Today, almost 11 years after first leaving Logos and nearly five years since returning, I can say with confidence that I could not have predicted the shape my career would take up to this point. I can also confidently say that this path led me to exactly where I am supposed to be, doing exactly what I am meant to be doing right now.
And none of it would have happened had I not first sat in the back of my father’s classroom.
Teaching at the Front of the Classroom
In February and March of this year, Fred was scheduled to teach in two different NYU programs on the same days. He asked me to cover two of the six full day sessions of his Crisis Communication course in the School of Professional Studies MS in Public Relations and Corporate Communication program. This was one of the classes I sat in on as a child at least a dozen times (and another half dozen times when I first worked for Logos). Today, I regularly teach this content to clients and students across the country.
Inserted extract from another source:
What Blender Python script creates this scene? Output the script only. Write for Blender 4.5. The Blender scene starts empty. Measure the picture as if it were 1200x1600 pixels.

And so, 26 years after first sitting in the back of that very same classroom, I stood at the front of the room as teacher.
Talk about a full circle moment.
My father and I have held many relationships with each other over the years beyond our familial relationship. He is one of my mentors. He has been my teacher. I have been his teacher. I have worked for him. He has been my client. I have been his client. We have partnered together. We are teaching colleagues. We are professional colleagues.
I would not be where I am today – who I am today – without my father. It was not only the early exposure I had to this work, and the opportunities that exposure led to, that have shaped my career. It is how he modeled what it meant to build a career of and in service of others. It is how he empowered me to think deeply, to be curious, and to invest in my own learning. How he instilled within me the skills necessary to succeed in my career, the same skills he teaches to his students and clients and that I now instill in my students and clients. How he always treated me as an equal and a thought partner, affirming that my voice and viewpoint mattered regardless of my age. How he showed me what it is to pay it forward, to invest in others, and to be a great teacher.
And so, for all these things and for so much more, I say to my first great teacher – Thank you, Dad!